Neste sentido, minhas hipóteses tiveram como respaldo tais aspectos

mencionados. Na escola localizada na periferia, a experiência exacerbou-se no

plano mais físico da recepção, deixando evidente a identificação com a proposta a

partir das reações dos corpos, visivelmente excitados por cada estímulo poético,

principalmente, durante o recital. Na escola localizada próxima ao centro, notamos

um silencio físico, reações tímidas, quase não captadas nos registros, pouca

afetação coletiva, também durante a exibição performática. No entanto, a

experiência, posteriormente, se mostrou intensa na forma de palavras escritas e

faladas, num outro momento, sob outra dinâmica, não registrada com câmera

filmadora.

A hipótese central, projetada na minha investigação, tomou como dado

empírico o fato dos alunos não estarem habituados a recitais de poesia negra.

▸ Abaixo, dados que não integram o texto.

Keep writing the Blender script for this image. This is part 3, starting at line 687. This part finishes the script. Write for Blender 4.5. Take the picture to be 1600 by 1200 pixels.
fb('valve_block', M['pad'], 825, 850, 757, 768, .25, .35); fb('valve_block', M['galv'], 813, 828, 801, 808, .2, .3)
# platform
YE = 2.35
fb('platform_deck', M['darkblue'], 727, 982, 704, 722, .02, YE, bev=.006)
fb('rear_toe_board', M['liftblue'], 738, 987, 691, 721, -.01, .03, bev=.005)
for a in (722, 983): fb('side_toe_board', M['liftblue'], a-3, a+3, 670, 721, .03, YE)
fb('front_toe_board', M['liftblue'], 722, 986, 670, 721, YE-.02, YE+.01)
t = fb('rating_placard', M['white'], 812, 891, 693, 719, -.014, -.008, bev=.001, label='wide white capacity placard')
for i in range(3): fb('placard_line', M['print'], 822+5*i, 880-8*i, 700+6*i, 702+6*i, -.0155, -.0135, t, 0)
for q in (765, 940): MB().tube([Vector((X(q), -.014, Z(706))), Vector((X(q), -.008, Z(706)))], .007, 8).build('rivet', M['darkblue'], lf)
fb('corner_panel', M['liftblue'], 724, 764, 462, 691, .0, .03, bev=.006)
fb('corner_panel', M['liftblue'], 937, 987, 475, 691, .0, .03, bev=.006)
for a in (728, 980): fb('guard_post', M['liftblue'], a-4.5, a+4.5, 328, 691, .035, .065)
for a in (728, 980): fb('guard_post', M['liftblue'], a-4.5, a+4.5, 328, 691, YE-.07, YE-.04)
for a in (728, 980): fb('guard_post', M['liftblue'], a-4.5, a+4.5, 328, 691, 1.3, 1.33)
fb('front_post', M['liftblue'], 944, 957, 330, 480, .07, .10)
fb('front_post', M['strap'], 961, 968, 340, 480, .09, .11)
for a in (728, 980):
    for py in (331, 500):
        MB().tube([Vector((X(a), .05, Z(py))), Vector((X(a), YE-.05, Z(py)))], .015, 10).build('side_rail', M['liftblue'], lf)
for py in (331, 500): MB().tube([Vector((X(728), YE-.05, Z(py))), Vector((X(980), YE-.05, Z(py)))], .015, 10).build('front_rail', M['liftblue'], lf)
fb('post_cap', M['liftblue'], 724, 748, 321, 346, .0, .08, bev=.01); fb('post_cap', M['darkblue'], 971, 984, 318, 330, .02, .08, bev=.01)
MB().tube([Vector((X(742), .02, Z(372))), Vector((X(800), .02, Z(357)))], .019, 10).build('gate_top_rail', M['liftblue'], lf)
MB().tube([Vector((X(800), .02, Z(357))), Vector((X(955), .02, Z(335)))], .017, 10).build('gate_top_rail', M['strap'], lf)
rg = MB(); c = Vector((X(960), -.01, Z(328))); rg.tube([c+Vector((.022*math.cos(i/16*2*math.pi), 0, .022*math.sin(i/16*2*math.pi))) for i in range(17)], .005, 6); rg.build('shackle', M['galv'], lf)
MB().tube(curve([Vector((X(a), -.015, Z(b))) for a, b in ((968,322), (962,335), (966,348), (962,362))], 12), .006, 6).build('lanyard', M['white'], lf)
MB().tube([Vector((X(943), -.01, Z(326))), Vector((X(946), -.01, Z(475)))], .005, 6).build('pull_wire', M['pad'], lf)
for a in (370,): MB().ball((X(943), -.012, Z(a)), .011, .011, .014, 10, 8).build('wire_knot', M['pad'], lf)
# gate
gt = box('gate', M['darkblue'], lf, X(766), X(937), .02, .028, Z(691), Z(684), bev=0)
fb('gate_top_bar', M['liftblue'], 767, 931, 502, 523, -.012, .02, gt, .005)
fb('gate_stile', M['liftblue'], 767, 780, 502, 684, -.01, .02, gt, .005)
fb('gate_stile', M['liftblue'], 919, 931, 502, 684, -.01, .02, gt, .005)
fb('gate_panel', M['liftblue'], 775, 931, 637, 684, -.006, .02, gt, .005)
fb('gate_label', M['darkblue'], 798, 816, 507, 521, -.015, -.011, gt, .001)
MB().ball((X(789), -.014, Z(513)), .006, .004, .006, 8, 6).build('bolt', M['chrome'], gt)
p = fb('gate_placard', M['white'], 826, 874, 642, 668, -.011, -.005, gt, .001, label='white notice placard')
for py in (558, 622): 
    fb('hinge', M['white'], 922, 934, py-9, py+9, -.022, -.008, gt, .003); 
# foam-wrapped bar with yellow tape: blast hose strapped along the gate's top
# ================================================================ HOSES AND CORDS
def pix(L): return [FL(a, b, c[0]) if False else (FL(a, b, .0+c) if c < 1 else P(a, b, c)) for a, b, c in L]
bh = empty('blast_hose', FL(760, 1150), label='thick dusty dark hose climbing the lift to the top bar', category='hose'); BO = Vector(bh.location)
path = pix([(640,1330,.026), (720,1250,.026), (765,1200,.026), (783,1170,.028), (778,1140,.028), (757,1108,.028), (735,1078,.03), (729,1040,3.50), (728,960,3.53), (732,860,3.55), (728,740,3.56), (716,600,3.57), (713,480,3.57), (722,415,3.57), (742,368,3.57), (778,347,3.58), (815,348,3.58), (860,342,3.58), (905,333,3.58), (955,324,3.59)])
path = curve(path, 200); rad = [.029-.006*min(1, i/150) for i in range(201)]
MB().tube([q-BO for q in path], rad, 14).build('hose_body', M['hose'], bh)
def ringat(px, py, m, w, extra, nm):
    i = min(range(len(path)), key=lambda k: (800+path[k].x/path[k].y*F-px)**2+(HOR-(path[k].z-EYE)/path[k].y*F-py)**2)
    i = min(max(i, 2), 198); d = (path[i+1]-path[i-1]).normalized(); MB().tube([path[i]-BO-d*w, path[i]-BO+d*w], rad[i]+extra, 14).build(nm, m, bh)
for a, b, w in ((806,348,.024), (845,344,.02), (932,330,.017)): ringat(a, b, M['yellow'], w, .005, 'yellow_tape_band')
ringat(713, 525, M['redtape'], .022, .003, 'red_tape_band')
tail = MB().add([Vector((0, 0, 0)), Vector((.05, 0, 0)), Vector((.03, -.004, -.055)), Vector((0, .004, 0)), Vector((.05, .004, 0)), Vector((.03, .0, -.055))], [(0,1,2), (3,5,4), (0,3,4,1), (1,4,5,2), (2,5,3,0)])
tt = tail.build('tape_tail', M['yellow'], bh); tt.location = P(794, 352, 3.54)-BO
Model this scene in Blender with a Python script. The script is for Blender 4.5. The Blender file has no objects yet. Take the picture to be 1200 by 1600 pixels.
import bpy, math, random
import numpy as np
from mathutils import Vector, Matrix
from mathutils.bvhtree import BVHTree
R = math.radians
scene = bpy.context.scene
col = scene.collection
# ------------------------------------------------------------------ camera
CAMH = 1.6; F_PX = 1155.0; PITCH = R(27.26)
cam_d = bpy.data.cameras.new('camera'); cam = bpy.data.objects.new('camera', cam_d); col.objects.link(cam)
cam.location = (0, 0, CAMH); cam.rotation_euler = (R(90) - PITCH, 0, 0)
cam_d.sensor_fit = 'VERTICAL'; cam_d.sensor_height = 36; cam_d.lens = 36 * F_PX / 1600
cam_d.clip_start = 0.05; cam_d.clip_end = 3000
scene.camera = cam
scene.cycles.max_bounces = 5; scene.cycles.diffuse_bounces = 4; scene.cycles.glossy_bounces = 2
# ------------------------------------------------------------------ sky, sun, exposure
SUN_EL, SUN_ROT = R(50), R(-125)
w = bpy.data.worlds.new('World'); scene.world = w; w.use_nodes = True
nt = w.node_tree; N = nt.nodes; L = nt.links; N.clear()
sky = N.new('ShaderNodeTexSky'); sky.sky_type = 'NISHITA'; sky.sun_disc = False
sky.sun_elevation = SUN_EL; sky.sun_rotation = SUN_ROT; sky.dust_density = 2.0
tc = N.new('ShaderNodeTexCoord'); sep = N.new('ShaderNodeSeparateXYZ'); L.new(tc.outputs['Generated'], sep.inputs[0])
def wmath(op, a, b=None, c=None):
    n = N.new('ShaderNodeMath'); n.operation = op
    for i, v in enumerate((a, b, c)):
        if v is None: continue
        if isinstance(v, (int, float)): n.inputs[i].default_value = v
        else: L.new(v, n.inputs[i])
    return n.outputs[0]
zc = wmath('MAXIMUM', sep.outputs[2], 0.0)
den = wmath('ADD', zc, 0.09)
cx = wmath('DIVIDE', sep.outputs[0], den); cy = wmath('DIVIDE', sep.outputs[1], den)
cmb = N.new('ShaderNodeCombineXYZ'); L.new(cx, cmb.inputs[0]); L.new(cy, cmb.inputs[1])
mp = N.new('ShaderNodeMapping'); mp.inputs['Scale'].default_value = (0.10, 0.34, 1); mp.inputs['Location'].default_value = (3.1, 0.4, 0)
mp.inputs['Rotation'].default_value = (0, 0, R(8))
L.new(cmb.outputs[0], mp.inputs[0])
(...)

Antecipei a posição de que a prática revelaria a distância deles dessa “contra-

literatura”, não exposta nos livros tradicionais do ensino. Por isso, esperei que

causasse estranheza e hostilidade, talvez, não apenas devido ao formato estético do

recital, mas também devido ao conteúdo referente à religiosidade de matriz africana,

tão difamada historicamente. Contudo, também obtive a confirmação da surpresa

dos alunos. A dimensão do trabalho poderia soltar-se em sinais mais positivos do

que negativos, em intensa afetação das presenças, desafiando o auto-conhecimento

de todos os jovens, para mais ou para menos, diante dos signos afro-brasileiros

inerentes à nossa brasilidade.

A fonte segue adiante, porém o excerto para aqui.